The question whether the inflammatory quality of a photograph outweighs its probative value and precludes its admission is determined in the sound discretion of the trial judge. See Commonwealth v. Berry, 420 Mass. 95 , 108 (1995); Commonwealth v. Ramos, 406 Mass. 397 , 407 (1990); Commonwealth v. Repoza, 382 Mass. 119 , 129 (1980), S.C., 400 Mass. 516 , cert. denied, 484 U.S. 935 (1987); Commonwealth v. Bys, 370 Mass. 350 , 361 (1976). The fact that a photograph is cumulative of other evidence has not required the exclusion of the photograph. See Commonwealth v. Campbell, 375 Mass. 308 , 313 (1978); Commonwealth v. Bys, supra at 359-360. Even if a defendant agrees to stipulate to the facts that an offered photograph tends to prove, it is generally not error to admit it. Commonwealth v. Nadworny, 396 Mass. 342 , 367 (1985), cert. denied, 477 U.S. 904 (1986).

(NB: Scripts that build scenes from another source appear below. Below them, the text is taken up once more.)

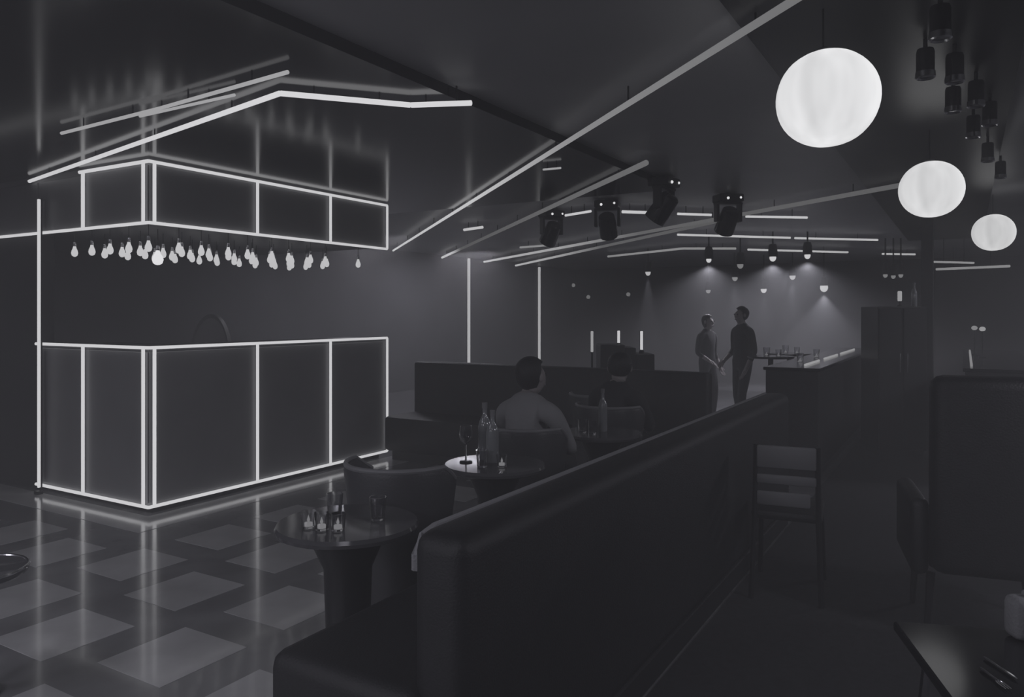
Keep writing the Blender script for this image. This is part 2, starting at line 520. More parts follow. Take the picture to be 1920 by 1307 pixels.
# vertical tubes on the left wall
for px, y0, y1, lab in ((879, 484, 684, 'upright wall light tube nearer to the bar'), (1011, 501, 684, 'upright wall light tube further from the bar')):
    a = at_x(px, y0, XW + 0.03); b = at_x(px, y1, XW + 0.03)
    a.z = min(a.z, ZC - 0.01)
    t = thing('wall_light_tube', (a.x, a.y, b.z), lab, 'light tube', 'upright tubes on the left wall')
    led((b, a), t, r=0.034 if px < 900 else 0.036, name='tube')
    MB().box(XW, XW + 0.012, a.y - 0.05, a.y + 0.05, b.z - 0.02, a.z).build('channel', M['black'], t)

# ================================================================== PAPER LANTERNS
def lantern(px, py, d, ztop, label, squash, tilt):
    c = at_depth(px, py, d)
    m = bpy.data.materials.new('lantern_shade_lit'); m.use_nodes = True
    nt = m.node_tree; nt.nodes.remove(nt.nodes['Principled BSDF'])
    e = nt.nodes.new('ShaderNodeEmission'); e.inputs['Color'].default_value = (0.985, 0.985, 1, 1)
    tc = nt.nodes.new('ShaderNodeTexCoord')
    wv = nt.nodes.new('ShaderNodeTexNoise'); wv.inputs['Scale'].default_value = 5.0; wv.inputs['Detail'].default_value = 2
    mp = nt.nodes.new('ShaderNodeMapping'); mp.inputs['Scale'].default_value = (1.6, 1.6, 0.18)
    rr = nt.nodes.new('ShaderNodeMapRange'); rr.inputs[1].default_value = 0.3; rr.inputs[2].default_value = 0.7
    rr.inputs[3].default_value = 0.74; rr.inputs[4].default_value = 0.98
    nt.links.new(tc.outputs['Object'], mp.inputs[0]); nt.links.new(mp.outputs[0], wv.inputs['Vector'])
    nt.links.new(wv.outputs['Fac'], rr.inputs[0]); nt.links.new(rr.outputs[0], e.inputs['Strength'])
    nt.links.new(e.outputs[0], nt.nodes['Material Output'].inputs['Surface'])
    R = 0.19
    t = thing('paper_lantern', c, label, 'lantern', 'paper lanterns')
    mb = MB(); n, mm = 48, 24
    for i in range(mm + 1):
        ph = math.pi * i / mm
        for k in range(n):
            a = 2 * math.pi * k / n
            rr_ = R * (1 + 0.012 * math.cos(12 * a) * math.sin(ph))
            ex = math.sin(ph) ** 0.92
            mb.v.append(Vector((rr_ * ex * math.cos(a) * 1.0, rr_ * ex * math.sin(a), -R * squash * math.cos(ph))))
    for i in range(mm):
        for k in range(n):
            k2 = (k + 1) % n
            mb.f.append([i * n + k, i * n + k2, (i + 1) * n + k2, (i + 1) * n + k])
    rot = Matrix.Rotation(TH, 4, 'Z') @ Matrix.Rotation(tilt, 4, 'Y')
    mb.xform(rot)
    mb.build('shade', m, t, smooth=True, local=True)
    ring = MB().lathe([(0.03, R * squash - 0.006), (0.034, R * squash + 0.004), (0.02, R * squash + 0.012), (0.004, R * squash + 0.014)], 16)
    ring.xform(rot).build('cap', M['black'], t, smooth=True, local=True)
    top = rot @ Vector((0, 0, R * squash + 0.012))
    MB().tube([top, Vector((top.x, top.y, ztop - c.z))], 0.004, 6).build('cord', M['black'], t, local=True)
lantern(1551, 185, 2.97, ZC - 0.05, 'largest round white paper lantern glowing at upper right', 0.97, -0.08)
lantern(1746, 355, 4.94, ZC - 0.05, 'middle-sized round white paper lantern of the three', 0.95, -0.06)
lantern(1863, 436, 7.6, ZC - 0.05, 'smallest and furthest round white paper lantern at right', 0.95, -0.04)

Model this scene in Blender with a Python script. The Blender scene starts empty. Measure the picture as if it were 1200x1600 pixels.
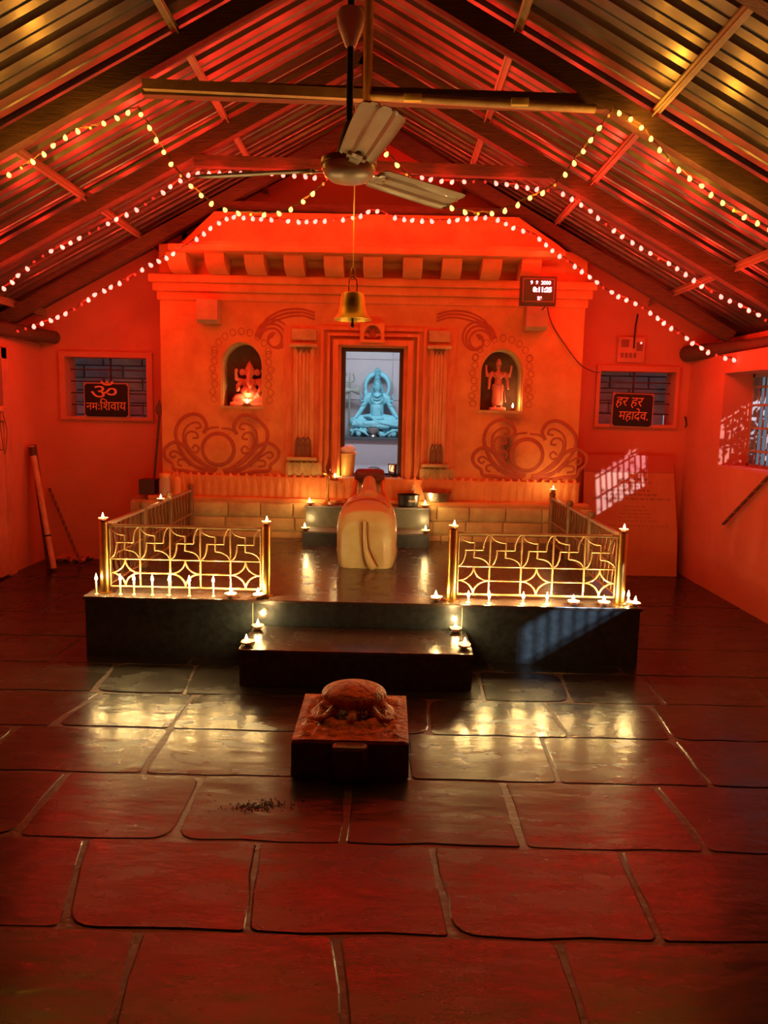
import bpy, bmesh, math, random
from mathutils import Vector, Matrix, Euler, Quaternion
from mathutils.geometry import tessellate_polygon
random.seed(7)
R = math.radians
PI = math.pi
scn = bpy.context.scene
COL = scn.collection

# ------------------------------------------------------------------ camera
CAM_YAW, CAM_PITCH, CAM_ROLL, CAM_H = 0.3, 7.6, 1.2, 1.5
cam_d = bpy.data.cameras.new('camera'); cam_d.sensor_fit = 'VERTICAL'
cam_d.sensor_height = 36.0; cam_d.lens = 27.0; cam_d.clip_start = 0.05; cam_d.clip_end = 200
cam = bpy.data.objects.new('camera', cam_d); COL.objects.link(cam)
CM = Matrix.Rotation(R(CAM_YAW), 3, 'Z') @ Matrix.Rotation(R(90 - CAM_PITCH), 3, 'X') @ Matrix.Rotation(R(CAM_ROLL), 3, 'Z')
cam.matrix_world = Matrix.Translation((0, 0, CAM_H)) @ CM.to_4x4()
scn.camera = cam

# ------------------------------------------------------------------ world, light, exposure
scn.view_settings.view_transform = 'Standard'; scn.view_settings.look = 'None'
scn.view_settings.gamma = 1.0; scn.view_settings.use_curve_mapping = False
scn.view_settings.exposure = 0.0
scn.cycles.max_bounces = 7; scn.cycles.diffuse_bounces = 4; scn.cycles.glossy_bounces = 4
scn.cycles.sample_clamp_indirect = 4.0
scn.cycles.caustics_reflective = False; scn.cycles.caustics_refractive = False
w = bpy.data.worlds.new('dusk'); scn.world = w; w.use_nodes = True
w.node_tree.nodes['Background'].inputs[0].default_value = (0.22, 0.28, 0.36, 1)
w.node_tree.nodes['Background'].inputs[1].default_value = 0.55
SUN_E, DIYA_W, RED_W, YEL_W = 5.2, 2.0, 6.1, 2.1
RED_C = (1.0, 0.024, 0.010); YEL_C = (1.0, 0.40, 0.035); FLAME_C = (1.0, 0.66, 0.24)
sd = bpy.data.lights.new('low_cool_sun', 'SUN'); sd.energy = SUN_E; sd.color = (0.60, 0.80, 1.0); sd.angle = R(0.5)
sun = bpy.data.objects.new('low_cool_sun', sd); COL.objects.link(sun)
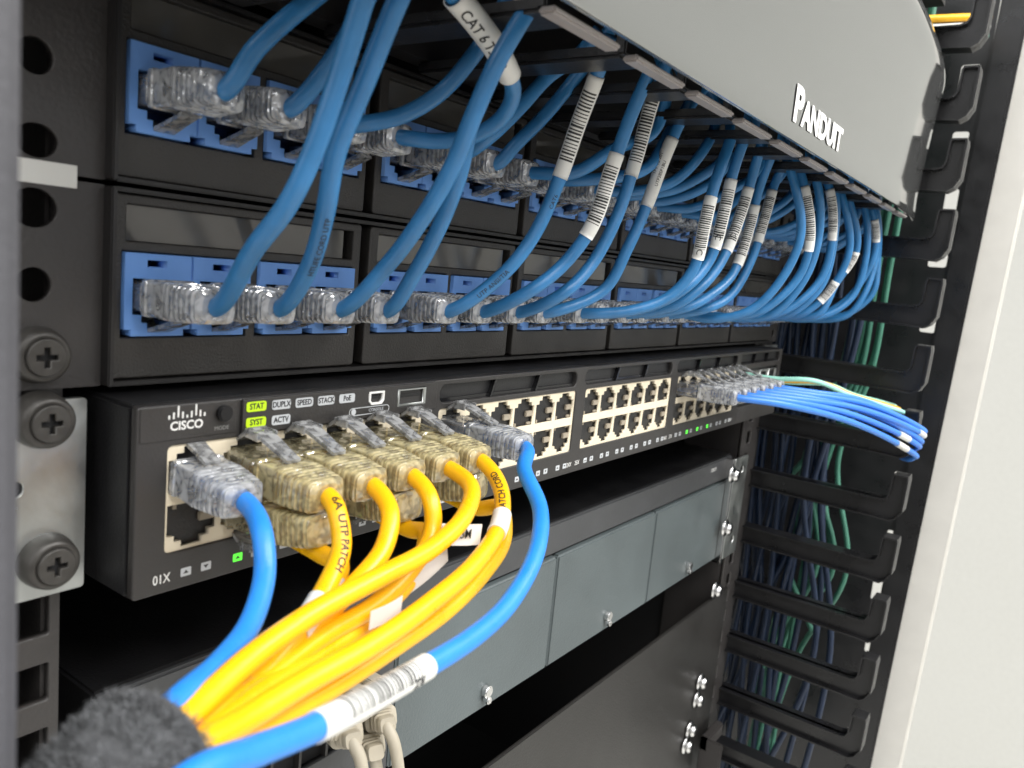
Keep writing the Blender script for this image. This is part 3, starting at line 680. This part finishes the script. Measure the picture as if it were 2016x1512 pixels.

This court has almost never ruled that it was error to admit photographs of crime scenes and homicide victims. But see Commonwealth v. Richmond, 371 Mass. 563 , 565 (1976) (error to admit photographs of victim's head partially eaten away by dogs). Cf. Commonwealth v. Bastarache, 382 Mass. 96 , 106 (1990) (commenting on special limitation of admissibility of photograph where body has been altered in course of autopsy). A judge may appropriately attempt to mitigate the potentially prejudicial nature of a photograph by instructing the jury that the photograph is to be used in analyzing the evidence and is not designed to elicit sympathy. See Commonwealth v. Lawrence, 404 Mass. 378 , 390 (1989); Commonwealth v. Richenburg, 401 Mass. 663 , 673 (1988). [Note 1]

Page 671

3. We have considered the record and the defendant's arguments and conclude that there is no basis for granting him relief under G. L. c. 278, s. 33E.

Judgments affirmed.

FOOTNOTES

[Note 1] In this case the judge told the jurors that the photographs were not pleasant but not particularly gruesome and that they depicted what a witness said that he saw, facts which could be competent and relevant to the jury's deliberations.